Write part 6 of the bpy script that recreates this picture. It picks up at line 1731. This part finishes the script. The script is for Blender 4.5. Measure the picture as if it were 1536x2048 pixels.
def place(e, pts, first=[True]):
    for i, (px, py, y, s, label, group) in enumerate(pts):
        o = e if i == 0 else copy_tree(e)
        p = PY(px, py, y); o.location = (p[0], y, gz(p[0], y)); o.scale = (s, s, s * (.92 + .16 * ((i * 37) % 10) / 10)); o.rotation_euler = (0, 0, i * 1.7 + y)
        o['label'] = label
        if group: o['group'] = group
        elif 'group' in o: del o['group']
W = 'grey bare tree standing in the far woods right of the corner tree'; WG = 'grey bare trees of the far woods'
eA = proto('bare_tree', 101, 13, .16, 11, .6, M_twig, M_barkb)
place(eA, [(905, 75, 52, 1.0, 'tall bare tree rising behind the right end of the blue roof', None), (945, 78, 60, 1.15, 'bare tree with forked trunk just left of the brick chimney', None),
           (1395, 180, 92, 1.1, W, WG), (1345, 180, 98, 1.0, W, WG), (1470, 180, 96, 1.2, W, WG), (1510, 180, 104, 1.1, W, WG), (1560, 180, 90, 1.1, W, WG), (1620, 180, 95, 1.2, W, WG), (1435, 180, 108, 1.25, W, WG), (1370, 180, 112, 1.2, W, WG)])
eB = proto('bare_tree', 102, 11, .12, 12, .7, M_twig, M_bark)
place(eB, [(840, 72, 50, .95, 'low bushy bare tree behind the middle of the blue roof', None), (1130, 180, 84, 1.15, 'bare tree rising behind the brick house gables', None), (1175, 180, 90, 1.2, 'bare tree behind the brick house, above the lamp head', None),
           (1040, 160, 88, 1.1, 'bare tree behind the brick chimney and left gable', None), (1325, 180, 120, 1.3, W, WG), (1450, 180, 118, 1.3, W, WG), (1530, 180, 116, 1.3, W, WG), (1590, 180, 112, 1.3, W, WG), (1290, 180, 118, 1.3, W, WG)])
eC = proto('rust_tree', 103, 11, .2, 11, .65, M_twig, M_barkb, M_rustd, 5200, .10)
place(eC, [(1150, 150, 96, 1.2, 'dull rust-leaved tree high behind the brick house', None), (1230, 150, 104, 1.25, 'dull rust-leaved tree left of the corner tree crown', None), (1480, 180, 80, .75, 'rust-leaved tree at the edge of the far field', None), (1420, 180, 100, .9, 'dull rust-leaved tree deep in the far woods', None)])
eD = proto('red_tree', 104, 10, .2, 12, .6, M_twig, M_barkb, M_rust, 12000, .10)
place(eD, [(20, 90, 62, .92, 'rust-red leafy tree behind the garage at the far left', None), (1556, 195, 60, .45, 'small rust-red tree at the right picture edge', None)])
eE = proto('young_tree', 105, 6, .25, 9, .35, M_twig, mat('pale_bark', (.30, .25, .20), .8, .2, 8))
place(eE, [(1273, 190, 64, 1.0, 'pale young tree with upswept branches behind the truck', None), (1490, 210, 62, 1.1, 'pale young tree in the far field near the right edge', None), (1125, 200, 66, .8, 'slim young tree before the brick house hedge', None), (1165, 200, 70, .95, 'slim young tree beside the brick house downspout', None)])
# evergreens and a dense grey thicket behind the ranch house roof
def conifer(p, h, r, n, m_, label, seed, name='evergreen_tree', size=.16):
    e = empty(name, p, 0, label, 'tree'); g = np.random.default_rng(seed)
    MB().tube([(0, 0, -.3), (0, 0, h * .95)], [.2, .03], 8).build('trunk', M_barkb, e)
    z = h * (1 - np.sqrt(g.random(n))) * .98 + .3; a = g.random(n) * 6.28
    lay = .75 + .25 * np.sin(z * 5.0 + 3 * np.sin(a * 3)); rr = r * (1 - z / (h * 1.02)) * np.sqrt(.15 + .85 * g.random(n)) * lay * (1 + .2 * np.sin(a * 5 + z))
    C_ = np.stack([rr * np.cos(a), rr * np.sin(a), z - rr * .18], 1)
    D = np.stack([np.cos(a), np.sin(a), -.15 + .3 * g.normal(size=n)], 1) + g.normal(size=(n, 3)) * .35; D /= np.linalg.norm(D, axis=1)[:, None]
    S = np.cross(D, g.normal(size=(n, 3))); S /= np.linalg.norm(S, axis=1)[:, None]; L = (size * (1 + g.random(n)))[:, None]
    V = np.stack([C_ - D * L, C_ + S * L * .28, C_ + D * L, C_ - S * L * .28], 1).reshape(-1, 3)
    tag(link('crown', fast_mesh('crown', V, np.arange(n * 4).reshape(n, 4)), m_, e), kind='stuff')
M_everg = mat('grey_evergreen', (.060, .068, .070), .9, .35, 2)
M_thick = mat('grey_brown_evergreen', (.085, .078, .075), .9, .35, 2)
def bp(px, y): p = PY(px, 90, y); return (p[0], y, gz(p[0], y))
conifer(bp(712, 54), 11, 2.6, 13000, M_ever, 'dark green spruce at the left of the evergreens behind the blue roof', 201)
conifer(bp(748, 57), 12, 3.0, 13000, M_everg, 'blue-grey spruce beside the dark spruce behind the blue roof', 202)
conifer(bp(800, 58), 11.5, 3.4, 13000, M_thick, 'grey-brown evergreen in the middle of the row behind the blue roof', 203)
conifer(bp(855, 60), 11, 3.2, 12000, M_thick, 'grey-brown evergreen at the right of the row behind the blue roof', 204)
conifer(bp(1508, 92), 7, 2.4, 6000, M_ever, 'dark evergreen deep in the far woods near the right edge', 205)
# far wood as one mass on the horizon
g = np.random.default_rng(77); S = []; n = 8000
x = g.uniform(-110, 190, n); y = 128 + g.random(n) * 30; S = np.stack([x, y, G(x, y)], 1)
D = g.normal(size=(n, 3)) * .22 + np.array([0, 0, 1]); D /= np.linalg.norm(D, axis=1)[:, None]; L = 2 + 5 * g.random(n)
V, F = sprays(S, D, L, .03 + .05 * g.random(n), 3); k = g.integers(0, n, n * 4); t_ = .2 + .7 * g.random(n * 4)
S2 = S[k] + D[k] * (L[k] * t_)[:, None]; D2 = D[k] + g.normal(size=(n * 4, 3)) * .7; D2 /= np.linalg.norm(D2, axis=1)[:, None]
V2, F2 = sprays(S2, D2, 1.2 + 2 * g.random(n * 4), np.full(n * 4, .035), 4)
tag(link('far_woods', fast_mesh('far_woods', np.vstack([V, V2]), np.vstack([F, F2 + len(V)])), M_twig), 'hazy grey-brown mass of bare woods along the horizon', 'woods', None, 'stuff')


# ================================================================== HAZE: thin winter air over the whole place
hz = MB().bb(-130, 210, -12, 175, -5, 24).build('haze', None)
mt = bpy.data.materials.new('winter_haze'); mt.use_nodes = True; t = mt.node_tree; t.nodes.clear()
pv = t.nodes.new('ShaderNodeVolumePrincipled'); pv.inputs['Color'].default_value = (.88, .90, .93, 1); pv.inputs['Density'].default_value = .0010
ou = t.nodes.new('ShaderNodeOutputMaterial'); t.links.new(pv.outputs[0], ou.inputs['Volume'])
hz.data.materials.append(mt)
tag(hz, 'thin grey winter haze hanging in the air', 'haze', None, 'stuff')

Task details: Check each line above for the word "picture" and copy the ones that have it.

Written solution:
Write part 6 of the bpy script that recreates this picture. It picks up at line 1731. This part finishes the script. The script is for Blender 4.5. Measure the picture as if it were 1536x2048 pixels.
place(eD, [(20, 90, 62, .92, 'rust-red leafy tree behind the garage at the far left', None), (1556, 195, 60, .45, 'small rust-red tree at the right picture edge', None)])